Эрнст Кренкель - RAEM — мои позывные
В том крохотном мирке, который ограничивался нашей льдиной, все, что выходило за рамки ежедневной работы, становилось событием. Работы было много, делали ее мы добросовестно, но зато время от времени баловали себя небольшими праздниками. Опишу один из таких радостных дней — день двухмесячного пребывания на льдине.
Погода в этот день стояла чудесная. Хорошая видимость, слабый ветерок и почти полное отсутствие дрейфа.
Утром наготовили побольше горячей воды, побрились, капитально помылись. Затем Федоров побрил мне голову — процесс, потребовавший концентрации силы воли, так как слезы текли в три ручья. Бритвой, которой орудовал мой цирюльник, в июле на экваторе масло бы резать, а не голову брить. Ничего не попишешь: как говорят французы, хочешь быть красивым — надо страдать.

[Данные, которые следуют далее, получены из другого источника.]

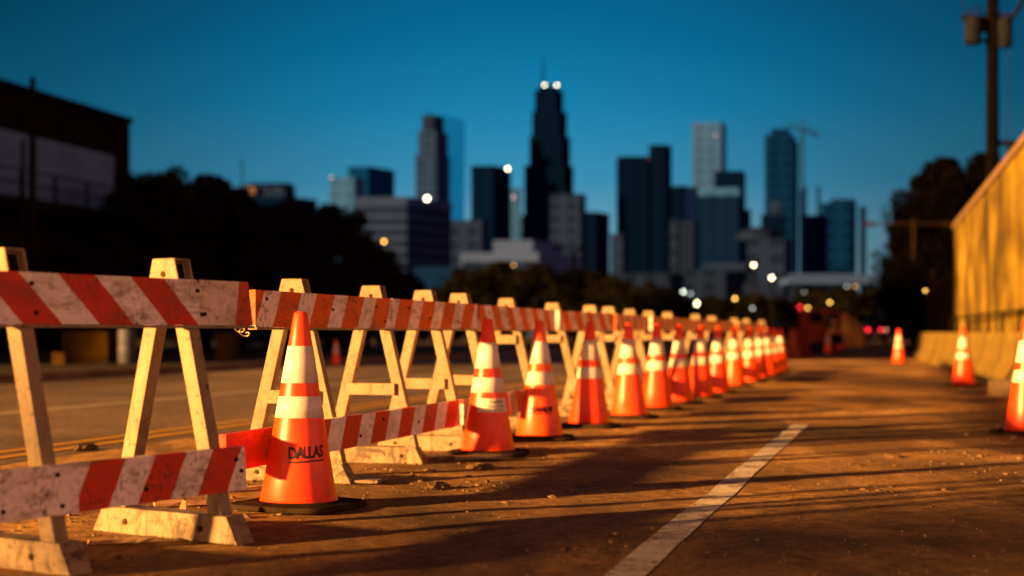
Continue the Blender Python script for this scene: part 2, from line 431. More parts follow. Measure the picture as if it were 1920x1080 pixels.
# loose grit (nobody could count it)
def stones(name, spots, mat):
    ico = bmesh.new(); bmesh.ops.create_icosphere(ico, subdivisions=1, radius=1.0)
    base = [v.co.copy() for v in ico.verts]; fcs = [[v.index for v in f.verts] for f in ico.faces]; ico.free()
    verts, faces = [], []
    for (x, y, z, r) in spots:
        b = len(verts)
        a = random.random() * 6.28; ca, sa = math.cos(a), math.sin(a)
        sx, sy, sz = r * random.uniform(0.7, 1.5), r * random.uniform(0.6, 1.0), r * random.uniform(0.35, 0.8)
        for p in base:
            k = random.uniform(0.75, 1.2)
            px, py, pz = p.x * sx * k, p.y * sy * k, p.z * sz * k
            verts.append((x + px * ca - py * sa, y + px * sa + py * ca, z + pz + sz * 0.3))
        faces += [[i + b for i in f] for f in fcs]
    me = bpy.data.meshes.new(name); me.from_pydata(verts, [], faces)
    o = link(name, me, mat); o['kind'] = 'stuff'
    o['label'] = 'loose grit and stones scattered over the dusty lane'; o['category'] = 'gravel'
    return o
spots = []
def sprinkle(n, fu, fv, lo, hi):
    for _ in range(n):
        u, v = fu(), fv()
        x, y = UV(u, v); r = lo * (hi / lo) ** (random.random() ** 3.2)
        spots.append((x, y, hgt(u, v), r))
sprinkle(14000, lambda: 3.6 + 8 * random.random() ** 1.3, lambda: random.uniform(-4.6, 2.6), 0.0014, 0.006)
sprinkle(2600, lambda: 3.6 + 12 * random.random() ** 1.4, lambda: random.uniform(-4.8, 3.0), 0.002, 0.013)
sprinkle(3000, lambda: 3.6 + 16 * random.random() ** 1.2, lambda: random.gauss(-3.1, 0.35), 0.0025, 0.024)
sprinkle(500, lambda: random.uniform(8, 22), lambda: random.gauss(1.0, 0.30), 0.004, 0.024)
for cu, cv, n, sp in ((9.6, 1.0, 130, .16), (9.9, 0.45, 60, .2), (7.6, -0.1, 60, .15), (11.4, 0.9, 160, .22), (6.9, -1.8, 50, .2), (5.4, -1.15, 60, .2), (7.1, -2.2, 110, .18), (13.2, -1.0, 40, .12), (9.0, 0.1, 60, .25)):
    sprinkle(n, lambda: random.gauss(cu, sp), lambda: random.gauss(cv, sp), 0.003, 0.022)
stones('gravel', spots, M['stone'])

# ------------------------------------------------------------------ barricades
FOOT, APEX = 0.315, 0.055
def half_at(z): return APEX + (FOOT - APEX) * (1.09 - z) / 1.09
def make_leg(x, s, low=0.07):
    bm = bmesh.new()
    t, wd = 0.030, 0.068                            # half depth along the row, width in the plane of the A
    z0, z1 = low, 0.985
    o0, o1 = half_at(z0), half_at(z1)
    y = lambda a: s * a
    pts = []
    for z, o in ((z0, o0), (z1, o1)):
        ys = [y(o), y(o - wd)]
        pts += [(x - t, ys[0], z), (x + t, ys[0], z), (x + t, ys[1], z), (x - t, ys[1], z)]
    if s > 0: pts = [pts[i] for i in (3, 2, 1, 0, 7, 6, 5, 4)]
    add_hexa(bm, pts); bmesh.ops.recalc_face_normals(bm, faces=bm.faces); bevel(bm, 0.004)
    return bm
def make_cap(x):
    bm = bmesh.new()
    d = 0.044
    p = []
    for z, hy in ((0.972, 0.088), (1.092, 0.058)):
        p += [(x - d, -hy, z), (x + d, -hy, z), (x + d, hy, z), (x - d, hy, z)]
    add_hexa(bm, p); bmesh.ops.recalc_face_normals(bm, faces=bm.faces); bm.normal_update()
    fs = [f for f in bm.faces if abs(f.normal.y) > 0.7]
    for f in fs:
        r = bmesh.ops.inset_region(bm, faces=[f], thickness=0.010, depth=0.0)
        r = bmesh.ops.inset_region(bm, faces=[f], thickness=0.001, depth=-0.035)
        f.material_index = 1
    bevel(bm, 0.003, 1)
    return bm
def make_foot(x, L=0.385):
    bm = bmesh.new()
    d = 0.05; p = []
    for z, hy in ((0.004, L), (0.108, L - 0.055)):
        p += [(x - d, -hy, z), (x + d, -hy, z), (x + d, hy, z), (x - d, hy, z)]
    add_hexa(bm, p); bmesh.ops.recalc_face_normals(bm, faces=bm.faces); bevel(bm, 0.006)
    return bm
def make_bolts(bolts, yface, parent, r=0.011):
    for (x, z) in bolts:
        bm = bmesh.new()
        bmesh.ops.create_cone(bm, cap_ends=True, segments=10, radius1=r, radius2=r * 0.75, depth=0.010,
                              matrix=Matrix.Translation((x, yface - 0.003, z)) @ Matrix.Rotation(R(90), 4, 'X'))
        obj('bolt', bm, M['bolt'], parent)
def make_board(x0, x1, z0, z1, yf, mat, slant=0.0, lip=True):
    bm = bmesh.new()
    th = 0.034
    add_hexa(bm, [(x0, yf, z0), (x1 + slant, yf, z0), (x1 + slant, yf + th, z0), (x0, yf + th, z0), (x0, yf, z1), (x1, yf, z1), (x1, yf + th, z1), (x0, yf + th, z1)])
    bevel(bm, 0.004)
    # subdivide lengthwise and bow a touch so the edges are not ruler straight
    return bm
def barricade(P0, P1, label, trs, lower, upm, lom, hz=(0.83, 1.012), lz=(0.185, 0.355), bar=None, slant=0.0, x_ext=0.0, detail=True, bolts_u=(), bolts_l=()):
    P0, P1 = Vector(P0), Vector(P1)
    d = (P1 - P0); L = d.length; d.normalize()
    inward = Vector((-d.y, d.x))
    mid = (P0 + P1) * 0.5 + inward * 0.125
    t = thing('barricade', label, 'barricade', (mid.x, mid.y, 0), math.atan2(d.y, d.x), 'striped A-frame barricades in a row along the lane')
    xs = lambda s: s - L / 2
    yu = -0.125
    b = make_board(xs(0) - x_ext, xs(L), hz[0], hz[1], yu, upm, slant)
    up = obj('upper_rail', b, upm, t)
    if detail:
        lp = boxobj('rail_lip', (xs(0) - x_ext, yu - 0.008, hz[0] - 0.012), (xs(L) + slant, yu + 0.040, hz[0] - 0.001), M['trestle'], up, 0.003)
        make_bolts([(xs(s), z) for s, z in bolts_u], yu, up, 0.0095)
    yl = -half_at(0.27) - 0.036
    lo = obj('lower_rail', make_board(xs(lower[0]), xs(lower[1]), lz[0], lz[1], yl, lom, 0.015), lom, t)
    if detail: make_bolts([(xs(s), z) for s, z in bolts_l], yl, lo, 0.0095)
    for px in trs:                                  # the cap of each trestle stands on the line through mid; find where the picture column meets it
        k = (px - CX) / F
        x = (k * mid.y - mid.x) / (d.x - k * d.y)
        obj('leg', make_leg(x, -1), M['trestle'], t); obj('leg', make_leg(x, 1), M['trestle'], t)
        cp = obj('top_cap', make_cap(x), [M['trestle'], M['black']], t)
        ft = obj('foot_beam', make_foot(x, 0.385 if slant else 0.345), M['trestle'], t)
        if detail:
            for yy, zz, pr, xf in ((0.0, 1.03, cp, x - 0.0445), (-0.2, 0.055, ft, x - 0.0505), (0.2, 0.055, ft, x - 0.0505)):
                bm = bmesh.new()
                bmesh.ops.create_cone(bm, cap_ends=True, segments=10, radius1=0.014, radius2=0.011, depth=0.008,
                                      matrix=Matrix.Translation((xf, yy, zz)) @ Matrix.Rotation(R(-90), 4, 'Y'))
                obj('bolt', bm, M['bolt'], pr)
        if bar is not None:
            h = half_at(bar) - 0.05
            boxobj('crossbar', (x - 0.052, -h, bar - 0.035), (x - 0.031, h, bar + 0.035), M['trestle'], t, 0.003)
    return t
RED = (0.60, 0.042, 0.010); ORG = (0.72, 0.110, 0.015)
G = 'striped A-frame barricades in a row along the lane'
b1u = stripe_mat('rail_sheeting_a', 0.338, 1.08, 0.87, RED, clean_to=0.33, extra=(0.423, -0.135, 0.3))
b1l = stripe_mat('rail_sheeting_b', 0.30, -0.50, 0.83, RED, duty=0.54, clean_from=-0.42)
barricade((-1.70, 4.72), (-1.07, 5.77), 'nearest barricade at the left edge, upper rail of dark red stripes falling to the right', [6, 321], (-0.75, 1.02), b1u, b1l,
          hz=(0.832, 1.008), lz=(0.195, 0.362), slant=0.03, x_ext=0.5,
          bolts_u=[(0.13, 0.97), (0.15, 0.87), (0.93, 0.965), (0.97, 0.875), (0.955, 0.873), (1.24, 0.985)],
          bolts_l=[(0.10, 0.33), (0.12, 0.225), (0.50, 0.245), (0.97, 0.315), (1.0, 0.27), (-0.12, 0.23), (-0.27, 0.24)])
b2u = stripe_mat('rail_sheeting_c', 0.44, -0.60, 0.82, ORG, duty=0.56)
b2l = stripe_mat('rail_sheeting_d', 0.43, -0.50, 0.82, RED, grime=0.7, duty=0.54, solid_to=-0.97)
def lerp(a, b, t): return (a[0] + (b[0] - a[0]) * t, a[1] + (b[1] - a[1]) * t)
LA, LB = (-1.245, 6.9), (-0.253, 10.4)
L2 = 3.64
barricade(LA, lerp(LA, LB, 0.512), 'barricade right behind the cone stamped DALLAS, its lower rail showing on both sides of it', [553, 700], (-0.62, 2.72), b2u, b2l, bar=0.46,
          bolts_u=[(0.12, 0.97), (0.5, 0.88), (0.95, 0.93), (1.6, 0.96), (1.75, 0.87)], bolts_l=[(0.35, 0.30), (0.95, 0.24), (1.3, 0.31), (1.9, 0.26)])
b3u = stripe_mat('rail_sheeting_e', 0.44, -0.60, 0.07, ORG, duty=0.56)
barricade(lerp(LA, LB, 0.516), LB, 'barricade just left of the cone wearing a white paper label', [797, 863], (0.92, 1.72), b3u, b2l, bar=0.46,
          bolts_u=[(0.3, 0.96), (0.7, 0.9), (1.3, 0.88), (1.65, 0.97)])
b4u = stripe_mat('rail_sheeting_f', 0.46, 0.95, 0.1, ORG)
b4l = stripe_mat('rail_sheeting_g', 0.52, 0.7, 0.25, RED, grime=0.7)
def onrow(Y, v=-2.99): 
    x = (v + 0.2672 * Y) / 0.9636
    return (x, Y)
rows = [(10.50, 13.15, (951, 1037), 'barricade behind the pair of a labelled cone and a cone with black lettering', 0.75),
        (13.30, 15.35, (1107, 1142), 'short barricade behind the fourth and fifth cones from the camera', 0.75),
        (15.50, 17.90, (1181, 1216), 'barricade in the middle of the row, behind the sixth and seventh cones', 0.75),
        (18.10, 21.85, (1252, 1304), 'long softly blurred barricade past the middle of the row', 0.75),
        (22.05, 26.80, (1335, 1377), 'second last barricade, its pale caps blurred to yellow blocks', None),
        (27.00, 32.00, (1399, 1428), 'last barricade at the far end of the row, beside the tightly bunched cones', None)]
for i, (a, b, ty, lab, br) in enumerate(rows):
    A, B = onrow(a, -3.08 + (0.04, -0.05, 0.03, -0.04, 0.03, 0)[i]), onrow(b, -3.08 + (-0.05, 0.04, -0.04, 0.05, -0.03, 0)[i])
    k = math.hypot(B[0] - A[0], B[1] - A[1]) / (b - a)
    L = (b - a) * k
    barricade(A, B, lab, ty, (0.12, (L - 0.1) * (0.30, 0.35, 0.75, 0.35, 0.8, 0.7)[i]), b4u, b4l, bar=br, detail=(i < 2),
              bolts_u=[(0.3, 0.96), (0.9, 0.88)] if i < 2 else ())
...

Потом, помытый и побритый, готовил обед, а вечером — последняя серия удовольствий этого великолепного праздничного дня: сменили белье, которое не снимали два месяца. Вечером курили сигареты «Тройка» и «Кавказ», устроили концерт, прокрутив весь комплект имевшихся в нашем распоряжении граммофонных пластинок, и слушали очередную «литературную передачу» с острова.
Так же как маленькие радости доставляли большое удовольствие, так и небольшие огорчения подчас выглядели угрожающими. Прожив два с небольшим месяца на льдине, мы столкнулись с крупной по нашим масштабам неприятностью — начали выходить из строя чересчур нежные бесшумные горелки заграничных примусов. Починить их — ни малейшей возможности. Единственная надежда — два честных советских примуса с двумя запасными горелками, подаренные нам летчиками.
Советские горелки оказались прочнее, но и они начали бастовать, а это грозило уже форменной катастрофой. Горелки забились, и мы рисковали тем, что единственным источником света и тепла окажется керосиновая лампа. Вот нелепость! Горючего много, а жечь его негде. Мысль о том, что придется воду и пищу греть на керосиновой лампе, устраивать отопление на фитилях, не казалась никому из нас привлекательной. Вот когда пригодился мой опыт, как прожигать примусные горелки, возвращая их в строй. В маленькой мастерской на Солянке я прошел совсем не плохую практику…
Сначала из моих ремонтных ничего не получилось. Второй примус и маленькая паяльная лампа, которыми я пользовался, как орудиями производства, оказались слишком слабенькими. Нагар, накопившийся в примусной головке, не желал отлетать. И тогда я достал большую паяльную лампу…
О, это была машина! Зверь с бензобаком на полведра. Тигр, лев! Лампа горела так, что рядом с ней было страшно сидеть, и ревела, заглушая человеческий голос. В кухонной палатке сразу стало так жарко, что я вспотел, скинув даже фуфайку. На шум в одном белье прибежал Папанин. Вместе с ним торжествовали победу. Лампа-зверь сделала свое дело. Горелки прожжены. Примуса будут работать, а лампа сдала экзамен на то, чтобы в надвигавшуюся полярную зиму работать вкупе с примусами на растопке снега.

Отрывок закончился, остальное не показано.